Friday, August 17, 2018

A Ghost Story

This story was read by firelight on a dark and stormy night at our house on Victoria Parade. We had a Show and Tell evening and this is what I shared:


This ghost story is a tale of tragical love and, like all good ghost stories, untimely death.  The setting was the town Devonport, Tasmania, the former then was named Formby. Ship building was conducted on the shores of the Mersey River in the late 1800’s. 
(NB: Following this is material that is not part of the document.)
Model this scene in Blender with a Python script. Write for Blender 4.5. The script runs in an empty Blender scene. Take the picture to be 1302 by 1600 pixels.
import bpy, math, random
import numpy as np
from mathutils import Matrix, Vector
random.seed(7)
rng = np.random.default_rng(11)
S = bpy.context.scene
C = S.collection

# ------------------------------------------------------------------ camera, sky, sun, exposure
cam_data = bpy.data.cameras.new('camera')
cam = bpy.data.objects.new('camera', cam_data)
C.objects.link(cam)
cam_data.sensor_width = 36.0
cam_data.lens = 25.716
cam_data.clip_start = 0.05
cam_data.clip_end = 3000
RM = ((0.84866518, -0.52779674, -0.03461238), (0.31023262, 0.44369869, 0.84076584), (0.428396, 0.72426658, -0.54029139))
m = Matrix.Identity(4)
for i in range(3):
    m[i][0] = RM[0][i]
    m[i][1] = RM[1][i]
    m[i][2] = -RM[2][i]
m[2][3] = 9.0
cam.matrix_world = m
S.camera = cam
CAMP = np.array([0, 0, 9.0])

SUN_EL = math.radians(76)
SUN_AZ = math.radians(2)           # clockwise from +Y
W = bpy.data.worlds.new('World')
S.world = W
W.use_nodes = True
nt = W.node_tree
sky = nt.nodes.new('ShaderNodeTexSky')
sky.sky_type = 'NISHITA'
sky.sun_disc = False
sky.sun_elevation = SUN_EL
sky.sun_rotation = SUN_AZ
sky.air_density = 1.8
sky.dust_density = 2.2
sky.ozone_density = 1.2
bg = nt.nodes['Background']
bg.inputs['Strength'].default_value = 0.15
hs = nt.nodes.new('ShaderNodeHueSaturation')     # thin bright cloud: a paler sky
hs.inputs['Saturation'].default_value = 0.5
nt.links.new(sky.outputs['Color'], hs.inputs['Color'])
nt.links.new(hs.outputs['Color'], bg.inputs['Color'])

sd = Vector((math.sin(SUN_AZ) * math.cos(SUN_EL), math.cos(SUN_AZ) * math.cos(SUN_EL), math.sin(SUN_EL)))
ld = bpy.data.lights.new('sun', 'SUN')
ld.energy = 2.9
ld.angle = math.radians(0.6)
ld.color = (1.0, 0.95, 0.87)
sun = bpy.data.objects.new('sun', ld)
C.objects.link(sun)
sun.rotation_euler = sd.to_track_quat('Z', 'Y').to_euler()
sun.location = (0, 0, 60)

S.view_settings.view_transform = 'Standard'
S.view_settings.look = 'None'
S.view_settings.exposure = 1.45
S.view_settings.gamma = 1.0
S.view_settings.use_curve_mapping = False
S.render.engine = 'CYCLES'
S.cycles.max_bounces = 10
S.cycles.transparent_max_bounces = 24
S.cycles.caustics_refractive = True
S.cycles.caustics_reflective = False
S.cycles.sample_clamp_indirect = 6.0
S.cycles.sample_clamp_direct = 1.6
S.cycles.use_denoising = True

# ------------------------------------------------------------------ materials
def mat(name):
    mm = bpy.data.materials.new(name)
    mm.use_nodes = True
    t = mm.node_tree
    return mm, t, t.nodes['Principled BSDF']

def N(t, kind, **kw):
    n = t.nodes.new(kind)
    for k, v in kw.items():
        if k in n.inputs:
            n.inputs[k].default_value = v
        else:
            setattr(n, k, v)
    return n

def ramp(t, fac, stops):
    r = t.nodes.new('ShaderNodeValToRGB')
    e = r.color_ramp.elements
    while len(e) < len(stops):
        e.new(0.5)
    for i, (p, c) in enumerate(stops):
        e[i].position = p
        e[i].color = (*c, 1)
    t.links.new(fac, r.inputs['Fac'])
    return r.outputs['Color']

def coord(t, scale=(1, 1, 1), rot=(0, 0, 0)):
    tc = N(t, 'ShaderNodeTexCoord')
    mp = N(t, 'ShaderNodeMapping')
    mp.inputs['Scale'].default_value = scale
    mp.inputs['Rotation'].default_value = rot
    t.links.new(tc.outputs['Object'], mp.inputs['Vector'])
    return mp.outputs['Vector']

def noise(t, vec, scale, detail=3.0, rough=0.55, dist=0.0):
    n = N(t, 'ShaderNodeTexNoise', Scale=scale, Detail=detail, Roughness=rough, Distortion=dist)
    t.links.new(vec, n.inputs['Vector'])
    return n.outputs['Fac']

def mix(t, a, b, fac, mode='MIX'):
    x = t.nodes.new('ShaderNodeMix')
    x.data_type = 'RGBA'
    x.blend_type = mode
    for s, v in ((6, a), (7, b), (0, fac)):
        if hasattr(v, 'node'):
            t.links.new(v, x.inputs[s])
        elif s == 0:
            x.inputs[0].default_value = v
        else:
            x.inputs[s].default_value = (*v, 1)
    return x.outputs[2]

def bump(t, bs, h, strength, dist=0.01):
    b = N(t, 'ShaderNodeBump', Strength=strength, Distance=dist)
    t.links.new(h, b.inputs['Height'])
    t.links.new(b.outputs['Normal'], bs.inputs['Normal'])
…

                                                      The launch of the Lizzie Taylor, East Devonport Inlet 1891.Shifting Sands, Faye Gardam

One day a shipbuilder’s son fell in love with a beautiful girl. Their eyes met at the Regatta in 1898. 
                                        Mersey Regatta. Shifting Sands, Faye Gardam


She was wearing a gown of Chantilly lace, she had a pretty face and a ponytail hanging down and a blood red rose with a blue ribbon pinned to her gown. They spent the afternoon together and vowed their undying love that night as a pale moon rose over the water and the celebratory fireworks exploded over their heads. She gave him the rose as they parted.
But alas, their love was ill-fated from the start. The young lass’ name was Jessie Drake and she came from the wrong side of the river. She was from Torquay (East Devonport) and the young man was from Formby (West Devonport) and back then a girl from the Downs of Pardoe would not be at all suitable match for a man of Victoria Parade . Jessie Drake was 16, only 16, oh but he loved her so and from then on the lad would row his little boat  over the river when he could, to spend precious moments together.
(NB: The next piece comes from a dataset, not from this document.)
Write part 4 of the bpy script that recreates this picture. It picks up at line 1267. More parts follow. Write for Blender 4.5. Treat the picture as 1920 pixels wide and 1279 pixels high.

                                                                  Formby looking east to Torquay, Shifting Sands, Faye Gardam


When the lad’s father heard of these dalliances he was not happy. One evening after a meeting of the town’s founding fathers, he told of his serious concerns to Mr Oldaker. Mr McFie and Mr Fenton were listening on.
“Don’t worry old chap” interjected Mr Gunn, “leave it to me, I shall attend to the matter”
Mr Gunn was hoping for a marital pairing of his daughter with the shipbuilder’s son, but as she was a chunky, robust girl with several facial moles, this was never going to happen….as the shipbuilder’s son was gushingly gorgeous and psychological studies have proven overwhelmingly that similarly rated hotness always marries hotness of equal rating.
                                             Pintrest: Hot Vintage Men. The Handsome Victorian Gent

The next day Mr Gunn “announced”  the engagement of his daughter to the shipbuilder’s son within earshot of Mr Drake, Jessie’s father. Thinking nothing of it, Mr Drake retold the local news at his family dinner table that evening. Jessie went pale. Tears welled up and she felt ill, so excused herself quickly from the table.
Jessie went to bed and cried all night.
Before dawn she, beside herself with grief, ran down to the river bank. She called her sweetheart’s name, knowing he slept in the attic bedroom at the front of the house with the window open. The water was wide and she couldn’t cross o’er, if only he would come with his boat. But the lad slept soundly, hearing her voice weave its way into his dreams but not awakening. The tide was low and the pale moon illuminated a pathway across the river, but alas, as the sea mists rolled in, that pathway lured Jessie into its depths.

The next day news of Jessie’s death spread through the town. When the young man heard, grief stricken he went to the water’s edge, there at his feet he found a blood red rose and a blue ribbon.


The lad never recovered from losing Jessie, and certainly never married Mr. Gunn’s daughter. He put all his efforts into building a beautiful timber boat, which he named the Jessie Drake. He sailed it to Melbourne, where he bought one hundred blood-red rose bushes. That night he sailed home, and the weather was terrible. He was warned not to sail. He fought all night with the wild Bass Strait tempests, but finally when the wind was a torrent of darkness and the pale moon was a ghostly galleon, within knots of Port Frederick all was lost and the Jessie Drake went down.
The next morning dozens of blood red roses bushes were scattered on the shore.

And over the years, in the early hours of the morning when the sea mist rolls in and a pale moon shines a pathway over the waters, many have told of a ghostly ship sailing into Port Frederick with the ghost of a young man aboard calling his lost lover’s name, and, many an East Devonport residence has attested to hearing, as the fog thickens, the voice of a girl calling a name the same as was the young ship builder’s sons.


So as you walk through the streets of old Formby Town, if you see any blood red roses growing on old gnarled bushes, chances are they are from the young man’s cargo, as the locals salvaged them, and, as they were bare rooted and it was late August, they survived, because as any keen gardener knows its dashed near impossible to kill a rose, and they planted them in their gardens, and some still flower today.

Disclaimer:

                                                           Pintrest: Group portrait of Victorian gentlemen

 This story and characters are fictitious. Certain long-standing institutions, agencies, and public offices are mentioned, but the characters involved are wholly imaginary.